* _Exercise prompt_:
Skip every picture, and extract verbatim the lines from the line containing "Build this scene" to the line containing "F, CXP, HY, EYE = 1200.0, 640.0, 428.0, 1.6", both lines included.

Some records
::::::::

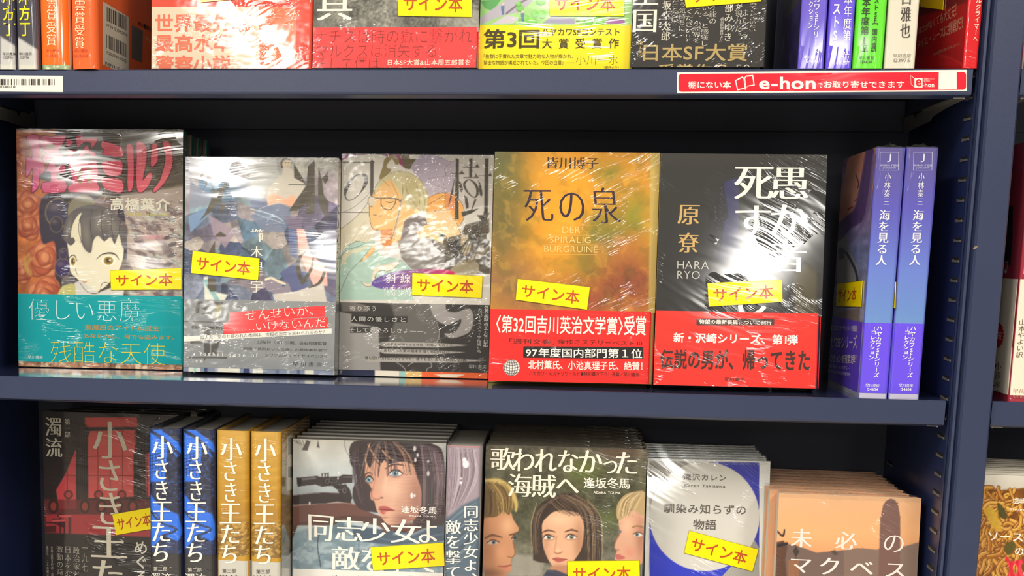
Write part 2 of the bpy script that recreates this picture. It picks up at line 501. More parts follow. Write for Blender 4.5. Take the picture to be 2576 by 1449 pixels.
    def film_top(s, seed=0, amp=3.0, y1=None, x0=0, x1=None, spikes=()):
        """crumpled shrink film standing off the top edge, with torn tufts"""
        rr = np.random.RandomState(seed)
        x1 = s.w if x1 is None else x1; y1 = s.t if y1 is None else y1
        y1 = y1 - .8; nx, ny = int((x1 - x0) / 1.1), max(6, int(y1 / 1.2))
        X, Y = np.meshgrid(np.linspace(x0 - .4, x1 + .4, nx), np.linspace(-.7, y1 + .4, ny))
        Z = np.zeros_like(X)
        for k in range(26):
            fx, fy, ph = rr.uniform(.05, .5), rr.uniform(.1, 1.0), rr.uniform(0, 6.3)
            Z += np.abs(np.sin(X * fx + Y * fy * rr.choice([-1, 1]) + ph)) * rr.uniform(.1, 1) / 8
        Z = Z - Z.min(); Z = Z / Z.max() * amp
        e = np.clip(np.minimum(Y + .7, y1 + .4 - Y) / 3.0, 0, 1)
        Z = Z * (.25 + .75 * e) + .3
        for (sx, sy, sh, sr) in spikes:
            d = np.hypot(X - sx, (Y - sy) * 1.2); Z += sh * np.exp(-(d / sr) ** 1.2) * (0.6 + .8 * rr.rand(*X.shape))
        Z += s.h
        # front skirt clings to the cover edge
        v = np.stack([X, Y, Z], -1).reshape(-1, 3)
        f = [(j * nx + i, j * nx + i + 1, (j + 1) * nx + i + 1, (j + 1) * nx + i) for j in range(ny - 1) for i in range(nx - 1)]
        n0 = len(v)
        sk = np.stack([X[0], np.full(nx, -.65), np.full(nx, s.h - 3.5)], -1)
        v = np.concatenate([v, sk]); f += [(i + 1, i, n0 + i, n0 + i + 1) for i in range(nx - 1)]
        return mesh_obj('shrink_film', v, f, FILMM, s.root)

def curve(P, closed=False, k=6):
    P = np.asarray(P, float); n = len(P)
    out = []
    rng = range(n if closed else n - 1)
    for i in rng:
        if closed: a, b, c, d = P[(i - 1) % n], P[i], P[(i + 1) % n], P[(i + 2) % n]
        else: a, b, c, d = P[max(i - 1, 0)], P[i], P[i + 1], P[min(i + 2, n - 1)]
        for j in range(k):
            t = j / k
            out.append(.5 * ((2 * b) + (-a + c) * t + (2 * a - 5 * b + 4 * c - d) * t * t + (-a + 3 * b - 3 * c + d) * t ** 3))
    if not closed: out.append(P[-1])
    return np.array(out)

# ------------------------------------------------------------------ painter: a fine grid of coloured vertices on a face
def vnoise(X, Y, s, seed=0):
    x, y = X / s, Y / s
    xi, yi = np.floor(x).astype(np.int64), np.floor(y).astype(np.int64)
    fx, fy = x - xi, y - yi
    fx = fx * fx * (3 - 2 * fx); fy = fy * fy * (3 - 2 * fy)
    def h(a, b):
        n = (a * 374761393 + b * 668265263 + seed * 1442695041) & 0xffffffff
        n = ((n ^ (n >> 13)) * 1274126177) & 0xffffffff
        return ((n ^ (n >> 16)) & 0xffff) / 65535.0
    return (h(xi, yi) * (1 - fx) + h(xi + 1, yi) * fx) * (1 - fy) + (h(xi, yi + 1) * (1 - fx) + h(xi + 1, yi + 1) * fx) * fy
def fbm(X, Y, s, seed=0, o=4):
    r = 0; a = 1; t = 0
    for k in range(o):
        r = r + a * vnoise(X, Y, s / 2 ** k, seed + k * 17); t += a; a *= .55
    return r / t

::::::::

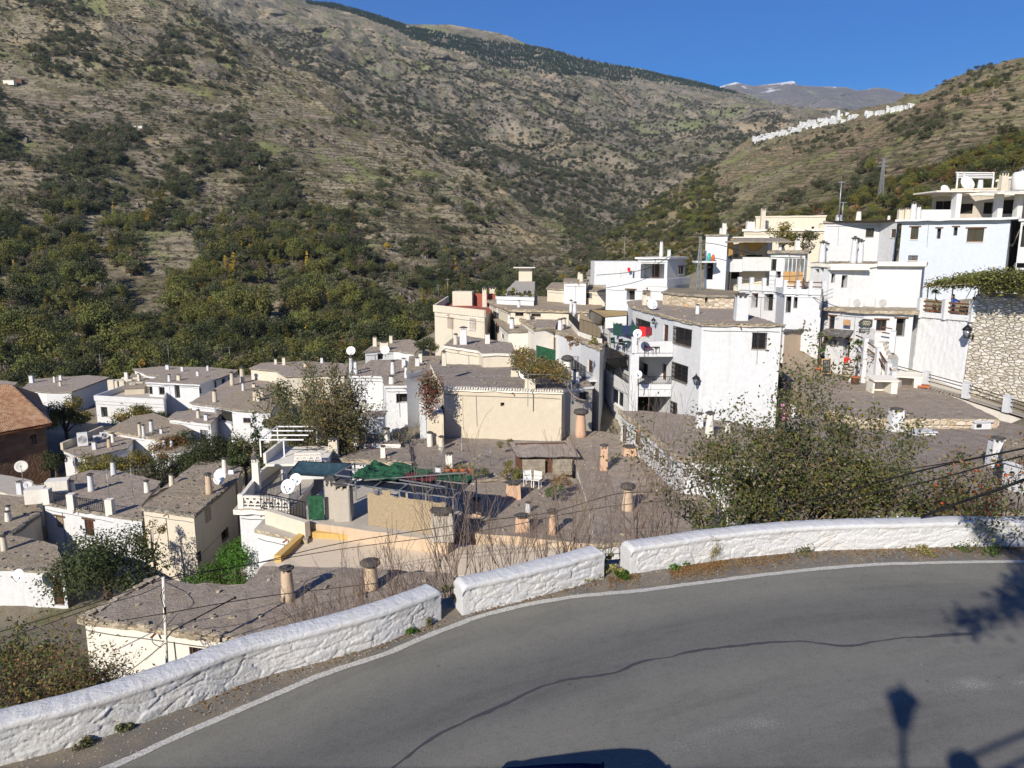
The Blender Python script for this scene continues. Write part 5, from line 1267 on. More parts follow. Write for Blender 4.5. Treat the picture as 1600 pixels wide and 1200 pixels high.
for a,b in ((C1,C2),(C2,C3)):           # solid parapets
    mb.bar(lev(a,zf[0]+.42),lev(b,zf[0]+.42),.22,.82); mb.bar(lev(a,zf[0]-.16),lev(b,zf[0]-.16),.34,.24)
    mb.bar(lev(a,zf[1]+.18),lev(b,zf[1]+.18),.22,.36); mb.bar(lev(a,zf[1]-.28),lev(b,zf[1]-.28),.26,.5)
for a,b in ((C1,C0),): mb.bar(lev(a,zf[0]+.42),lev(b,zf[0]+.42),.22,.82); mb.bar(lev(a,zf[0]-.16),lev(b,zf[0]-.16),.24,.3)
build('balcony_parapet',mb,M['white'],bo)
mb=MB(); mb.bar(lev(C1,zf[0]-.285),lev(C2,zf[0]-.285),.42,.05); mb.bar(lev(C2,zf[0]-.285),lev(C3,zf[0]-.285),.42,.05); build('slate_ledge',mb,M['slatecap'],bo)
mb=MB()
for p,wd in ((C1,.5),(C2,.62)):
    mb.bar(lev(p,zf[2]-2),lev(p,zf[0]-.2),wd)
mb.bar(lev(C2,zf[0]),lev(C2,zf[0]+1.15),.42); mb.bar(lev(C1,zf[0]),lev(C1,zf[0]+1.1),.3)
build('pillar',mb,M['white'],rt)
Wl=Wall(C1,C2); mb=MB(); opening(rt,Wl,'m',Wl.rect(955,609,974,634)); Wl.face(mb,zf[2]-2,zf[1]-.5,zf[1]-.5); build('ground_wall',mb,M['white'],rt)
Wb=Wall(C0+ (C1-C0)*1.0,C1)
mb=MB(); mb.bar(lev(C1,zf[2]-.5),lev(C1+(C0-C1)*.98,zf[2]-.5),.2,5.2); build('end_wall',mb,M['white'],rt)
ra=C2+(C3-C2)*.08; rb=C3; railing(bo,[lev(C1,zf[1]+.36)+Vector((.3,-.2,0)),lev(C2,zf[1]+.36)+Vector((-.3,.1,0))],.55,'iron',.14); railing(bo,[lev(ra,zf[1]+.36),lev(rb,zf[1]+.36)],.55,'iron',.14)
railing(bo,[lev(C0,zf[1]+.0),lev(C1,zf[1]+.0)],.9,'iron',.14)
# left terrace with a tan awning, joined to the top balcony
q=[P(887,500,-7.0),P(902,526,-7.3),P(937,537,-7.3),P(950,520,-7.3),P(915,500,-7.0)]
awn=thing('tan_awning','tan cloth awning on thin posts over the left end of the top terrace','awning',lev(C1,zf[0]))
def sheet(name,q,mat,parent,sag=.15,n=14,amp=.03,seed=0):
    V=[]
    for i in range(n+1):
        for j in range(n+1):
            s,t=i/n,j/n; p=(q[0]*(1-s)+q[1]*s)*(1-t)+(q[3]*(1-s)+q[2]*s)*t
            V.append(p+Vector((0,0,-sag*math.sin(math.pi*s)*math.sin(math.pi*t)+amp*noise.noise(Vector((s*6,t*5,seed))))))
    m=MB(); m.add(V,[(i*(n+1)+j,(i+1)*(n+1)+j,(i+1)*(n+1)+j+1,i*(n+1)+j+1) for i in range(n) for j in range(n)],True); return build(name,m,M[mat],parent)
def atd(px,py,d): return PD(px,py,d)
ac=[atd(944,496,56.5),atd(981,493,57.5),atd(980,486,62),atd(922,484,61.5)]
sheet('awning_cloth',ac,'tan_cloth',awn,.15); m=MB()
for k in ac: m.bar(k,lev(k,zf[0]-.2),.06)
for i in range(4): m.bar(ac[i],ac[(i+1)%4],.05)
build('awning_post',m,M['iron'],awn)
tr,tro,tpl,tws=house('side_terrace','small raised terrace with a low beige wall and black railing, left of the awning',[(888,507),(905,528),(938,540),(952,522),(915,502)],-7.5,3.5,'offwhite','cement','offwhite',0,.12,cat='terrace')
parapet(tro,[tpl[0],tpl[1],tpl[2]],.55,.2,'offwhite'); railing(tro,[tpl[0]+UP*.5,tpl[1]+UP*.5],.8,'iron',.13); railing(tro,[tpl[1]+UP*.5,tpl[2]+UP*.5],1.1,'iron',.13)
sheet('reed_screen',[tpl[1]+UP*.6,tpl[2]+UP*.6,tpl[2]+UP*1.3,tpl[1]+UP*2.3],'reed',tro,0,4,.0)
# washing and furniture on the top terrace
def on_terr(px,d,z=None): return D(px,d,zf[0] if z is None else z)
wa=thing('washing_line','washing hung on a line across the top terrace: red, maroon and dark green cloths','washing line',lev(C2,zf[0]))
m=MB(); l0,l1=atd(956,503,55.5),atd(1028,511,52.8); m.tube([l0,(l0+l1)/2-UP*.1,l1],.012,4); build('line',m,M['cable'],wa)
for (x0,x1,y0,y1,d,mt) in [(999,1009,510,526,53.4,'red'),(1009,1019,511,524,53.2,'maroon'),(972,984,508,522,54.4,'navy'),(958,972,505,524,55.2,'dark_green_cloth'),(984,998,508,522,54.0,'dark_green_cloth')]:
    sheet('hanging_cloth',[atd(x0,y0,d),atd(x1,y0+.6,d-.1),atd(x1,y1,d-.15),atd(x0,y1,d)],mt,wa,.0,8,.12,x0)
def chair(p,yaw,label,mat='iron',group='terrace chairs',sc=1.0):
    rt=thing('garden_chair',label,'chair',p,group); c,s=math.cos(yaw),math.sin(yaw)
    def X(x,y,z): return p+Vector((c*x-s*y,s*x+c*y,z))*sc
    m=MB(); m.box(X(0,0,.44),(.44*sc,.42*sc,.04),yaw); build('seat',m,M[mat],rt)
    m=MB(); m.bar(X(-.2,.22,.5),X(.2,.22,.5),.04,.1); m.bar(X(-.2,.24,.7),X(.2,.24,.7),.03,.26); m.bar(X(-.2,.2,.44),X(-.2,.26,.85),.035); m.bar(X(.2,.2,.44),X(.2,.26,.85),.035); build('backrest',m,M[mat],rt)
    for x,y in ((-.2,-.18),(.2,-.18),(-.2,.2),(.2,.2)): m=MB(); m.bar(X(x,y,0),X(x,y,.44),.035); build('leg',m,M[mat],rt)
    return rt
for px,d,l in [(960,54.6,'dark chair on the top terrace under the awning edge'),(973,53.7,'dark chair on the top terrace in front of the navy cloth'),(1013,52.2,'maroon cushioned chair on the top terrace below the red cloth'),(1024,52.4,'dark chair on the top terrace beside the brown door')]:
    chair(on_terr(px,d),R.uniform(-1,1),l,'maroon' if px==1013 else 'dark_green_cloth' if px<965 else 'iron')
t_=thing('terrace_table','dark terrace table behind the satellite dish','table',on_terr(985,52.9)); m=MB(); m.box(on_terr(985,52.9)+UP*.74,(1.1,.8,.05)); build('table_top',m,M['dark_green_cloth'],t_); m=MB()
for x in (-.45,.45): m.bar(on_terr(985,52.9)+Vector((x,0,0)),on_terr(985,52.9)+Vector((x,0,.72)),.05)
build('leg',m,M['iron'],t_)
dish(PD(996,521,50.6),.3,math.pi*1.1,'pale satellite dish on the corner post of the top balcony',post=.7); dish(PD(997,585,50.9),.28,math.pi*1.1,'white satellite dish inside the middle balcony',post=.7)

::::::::

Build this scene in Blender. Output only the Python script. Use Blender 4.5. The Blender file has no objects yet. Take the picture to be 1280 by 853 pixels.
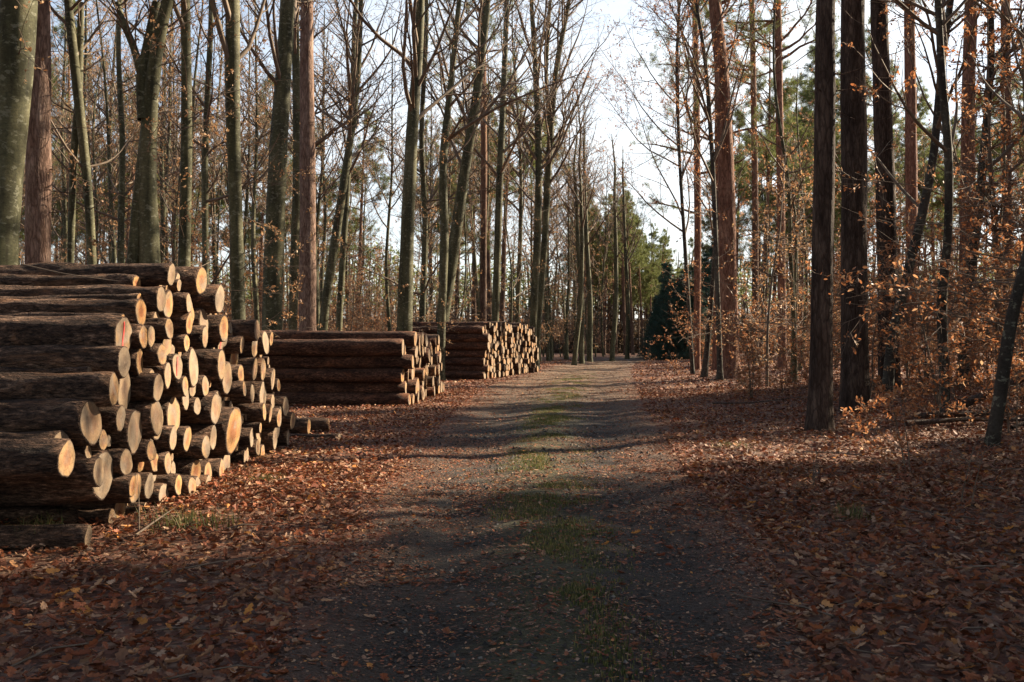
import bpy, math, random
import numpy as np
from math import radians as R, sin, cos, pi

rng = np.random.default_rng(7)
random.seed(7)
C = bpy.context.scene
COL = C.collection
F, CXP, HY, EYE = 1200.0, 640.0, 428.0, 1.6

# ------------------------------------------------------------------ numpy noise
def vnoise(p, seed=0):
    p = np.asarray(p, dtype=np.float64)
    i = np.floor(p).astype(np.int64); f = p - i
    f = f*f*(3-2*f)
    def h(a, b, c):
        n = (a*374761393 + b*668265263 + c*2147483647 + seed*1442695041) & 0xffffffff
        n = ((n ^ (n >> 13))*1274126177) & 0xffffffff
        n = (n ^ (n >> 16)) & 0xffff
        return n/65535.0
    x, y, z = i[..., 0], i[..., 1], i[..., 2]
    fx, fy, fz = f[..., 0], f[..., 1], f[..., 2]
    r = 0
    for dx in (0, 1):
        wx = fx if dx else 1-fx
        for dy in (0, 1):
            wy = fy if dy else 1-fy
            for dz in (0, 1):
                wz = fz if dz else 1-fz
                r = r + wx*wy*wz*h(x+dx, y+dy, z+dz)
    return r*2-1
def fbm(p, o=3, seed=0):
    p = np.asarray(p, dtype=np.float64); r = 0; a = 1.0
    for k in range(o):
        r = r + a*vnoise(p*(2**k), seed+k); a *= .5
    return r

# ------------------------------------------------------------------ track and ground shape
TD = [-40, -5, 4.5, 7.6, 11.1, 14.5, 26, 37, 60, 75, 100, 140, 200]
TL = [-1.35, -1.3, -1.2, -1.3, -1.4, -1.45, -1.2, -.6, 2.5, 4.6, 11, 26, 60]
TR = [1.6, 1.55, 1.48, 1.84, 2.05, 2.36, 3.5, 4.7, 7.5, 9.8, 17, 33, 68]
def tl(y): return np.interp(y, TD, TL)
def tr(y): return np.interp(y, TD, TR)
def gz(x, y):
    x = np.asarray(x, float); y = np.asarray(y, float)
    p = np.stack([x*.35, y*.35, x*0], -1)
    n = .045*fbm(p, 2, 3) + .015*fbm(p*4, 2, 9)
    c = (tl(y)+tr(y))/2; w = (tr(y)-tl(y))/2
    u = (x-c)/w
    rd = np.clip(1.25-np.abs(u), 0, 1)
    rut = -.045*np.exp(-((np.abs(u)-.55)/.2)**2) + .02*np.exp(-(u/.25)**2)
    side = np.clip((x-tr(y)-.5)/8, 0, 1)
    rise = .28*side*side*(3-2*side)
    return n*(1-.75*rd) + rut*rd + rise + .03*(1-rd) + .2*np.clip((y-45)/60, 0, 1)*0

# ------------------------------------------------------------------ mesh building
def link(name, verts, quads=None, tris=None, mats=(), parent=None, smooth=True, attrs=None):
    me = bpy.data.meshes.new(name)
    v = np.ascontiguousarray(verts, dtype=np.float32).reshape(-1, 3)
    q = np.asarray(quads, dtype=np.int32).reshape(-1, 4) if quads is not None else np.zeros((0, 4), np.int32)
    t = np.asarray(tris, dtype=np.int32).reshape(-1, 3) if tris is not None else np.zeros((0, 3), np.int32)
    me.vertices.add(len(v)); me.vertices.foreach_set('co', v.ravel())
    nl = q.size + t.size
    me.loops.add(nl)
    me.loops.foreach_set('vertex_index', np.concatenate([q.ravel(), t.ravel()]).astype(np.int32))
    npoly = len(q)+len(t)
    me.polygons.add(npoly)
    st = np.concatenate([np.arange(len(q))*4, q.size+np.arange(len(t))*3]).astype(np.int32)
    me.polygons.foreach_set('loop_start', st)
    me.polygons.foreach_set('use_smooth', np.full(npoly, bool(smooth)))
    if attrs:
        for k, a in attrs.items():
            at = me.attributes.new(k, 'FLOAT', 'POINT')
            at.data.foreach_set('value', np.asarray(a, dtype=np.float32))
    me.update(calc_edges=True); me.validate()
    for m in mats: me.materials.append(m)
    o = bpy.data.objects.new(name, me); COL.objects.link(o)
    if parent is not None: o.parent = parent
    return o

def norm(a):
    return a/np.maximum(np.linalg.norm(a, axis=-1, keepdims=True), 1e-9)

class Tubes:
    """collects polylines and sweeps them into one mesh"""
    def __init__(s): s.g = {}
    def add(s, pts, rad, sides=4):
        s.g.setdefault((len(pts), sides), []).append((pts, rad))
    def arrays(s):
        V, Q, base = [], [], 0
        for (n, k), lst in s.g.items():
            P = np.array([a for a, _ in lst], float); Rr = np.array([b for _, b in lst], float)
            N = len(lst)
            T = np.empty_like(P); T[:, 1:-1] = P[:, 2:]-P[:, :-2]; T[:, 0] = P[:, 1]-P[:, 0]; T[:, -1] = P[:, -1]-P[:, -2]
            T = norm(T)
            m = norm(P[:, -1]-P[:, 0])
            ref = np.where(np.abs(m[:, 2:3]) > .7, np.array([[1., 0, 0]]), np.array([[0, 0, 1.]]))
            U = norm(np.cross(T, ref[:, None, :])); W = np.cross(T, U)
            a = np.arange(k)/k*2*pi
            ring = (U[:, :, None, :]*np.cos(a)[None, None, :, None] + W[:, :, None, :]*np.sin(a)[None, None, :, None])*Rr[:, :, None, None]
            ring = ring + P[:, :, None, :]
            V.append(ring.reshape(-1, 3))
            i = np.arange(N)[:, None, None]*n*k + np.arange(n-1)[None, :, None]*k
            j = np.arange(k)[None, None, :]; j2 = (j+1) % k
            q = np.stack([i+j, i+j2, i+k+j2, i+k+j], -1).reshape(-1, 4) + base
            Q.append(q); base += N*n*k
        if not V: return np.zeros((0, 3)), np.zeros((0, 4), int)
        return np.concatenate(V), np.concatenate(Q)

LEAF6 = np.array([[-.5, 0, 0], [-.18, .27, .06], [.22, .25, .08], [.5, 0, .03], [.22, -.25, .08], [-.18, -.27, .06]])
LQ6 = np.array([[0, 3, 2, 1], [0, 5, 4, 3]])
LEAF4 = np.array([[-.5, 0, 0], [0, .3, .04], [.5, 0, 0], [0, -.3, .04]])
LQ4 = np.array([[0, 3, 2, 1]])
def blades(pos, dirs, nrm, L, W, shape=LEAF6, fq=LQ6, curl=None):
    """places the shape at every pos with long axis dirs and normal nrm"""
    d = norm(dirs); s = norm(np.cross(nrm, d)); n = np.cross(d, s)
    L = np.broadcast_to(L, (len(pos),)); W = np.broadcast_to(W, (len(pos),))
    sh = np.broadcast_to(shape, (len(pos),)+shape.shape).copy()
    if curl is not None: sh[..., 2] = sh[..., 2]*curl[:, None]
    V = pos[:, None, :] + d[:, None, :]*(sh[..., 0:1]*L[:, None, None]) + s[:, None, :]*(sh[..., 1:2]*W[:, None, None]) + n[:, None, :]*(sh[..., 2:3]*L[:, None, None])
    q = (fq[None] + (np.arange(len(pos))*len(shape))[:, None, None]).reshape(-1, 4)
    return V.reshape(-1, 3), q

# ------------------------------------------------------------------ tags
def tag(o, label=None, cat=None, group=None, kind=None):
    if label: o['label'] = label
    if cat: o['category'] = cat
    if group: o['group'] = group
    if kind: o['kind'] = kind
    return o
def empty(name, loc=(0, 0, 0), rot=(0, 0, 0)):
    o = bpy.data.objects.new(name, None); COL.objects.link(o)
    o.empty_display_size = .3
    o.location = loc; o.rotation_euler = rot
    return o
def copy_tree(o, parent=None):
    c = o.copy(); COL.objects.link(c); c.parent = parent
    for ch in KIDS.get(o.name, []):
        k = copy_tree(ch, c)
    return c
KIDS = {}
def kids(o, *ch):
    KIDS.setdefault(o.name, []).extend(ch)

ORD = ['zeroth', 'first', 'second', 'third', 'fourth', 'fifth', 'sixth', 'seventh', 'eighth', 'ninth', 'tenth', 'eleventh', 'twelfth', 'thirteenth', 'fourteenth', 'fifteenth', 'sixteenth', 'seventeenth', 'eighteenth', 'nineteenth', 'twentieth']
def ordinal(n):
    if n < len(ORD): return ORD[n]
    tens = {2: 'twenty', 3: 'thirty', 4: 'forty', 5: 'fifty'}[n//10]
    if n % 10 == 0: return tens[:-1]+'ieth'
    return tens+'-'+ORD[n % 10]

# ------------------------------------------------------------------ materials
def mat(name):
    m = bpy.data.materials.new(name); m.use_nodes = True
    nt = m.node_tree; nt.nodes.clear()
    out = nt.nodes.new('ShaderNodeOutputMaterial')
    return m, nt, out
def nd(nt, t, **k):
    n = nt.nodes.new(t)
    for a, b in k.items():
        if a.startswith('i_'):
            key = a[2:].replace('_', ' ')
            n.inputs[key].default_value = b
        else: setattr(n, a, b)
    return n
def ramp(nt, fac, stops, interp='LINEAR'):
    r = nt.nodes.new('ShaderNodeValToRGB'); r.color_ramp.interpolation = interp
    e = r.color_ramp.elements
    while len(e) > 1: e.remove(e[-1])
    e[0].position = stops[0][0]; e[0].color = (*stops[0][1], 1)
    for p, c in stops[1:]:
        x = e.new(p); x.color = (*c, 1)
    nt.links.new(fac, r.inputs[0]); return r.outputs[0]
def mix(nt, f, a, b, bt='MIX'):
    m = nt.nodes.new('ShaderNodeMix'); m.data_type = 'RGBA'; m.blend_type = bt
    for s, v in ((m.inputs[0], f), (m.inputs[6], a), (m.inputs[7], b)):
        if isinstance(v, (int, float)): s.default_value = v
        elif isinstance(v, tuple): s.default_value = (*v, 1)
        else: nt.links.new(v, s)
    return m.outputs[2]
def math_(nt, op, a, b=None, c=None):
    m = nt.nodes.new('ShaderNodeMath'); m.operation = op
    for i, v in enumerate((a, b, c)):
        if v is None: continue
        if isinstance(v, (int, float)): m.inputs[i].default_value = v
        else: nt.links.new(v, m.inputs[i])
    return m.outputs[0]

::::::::

* _Task result_:
Build this scene in Blender. Output only the Python script. Use Blender 4.5. The Blender file has no objects yet. Take the picture to be 1280 by 853 pixels.
import bpy, math, random
import numpy as np
from math import radians as R, sin, cos, pi

rng = np.random.default_rng(7)
random.seed(7)
C = bpy.context.scene
COL = C.collection
F, CXP, HY, EYE = 1200.0, 640.0, 428.0, 1.6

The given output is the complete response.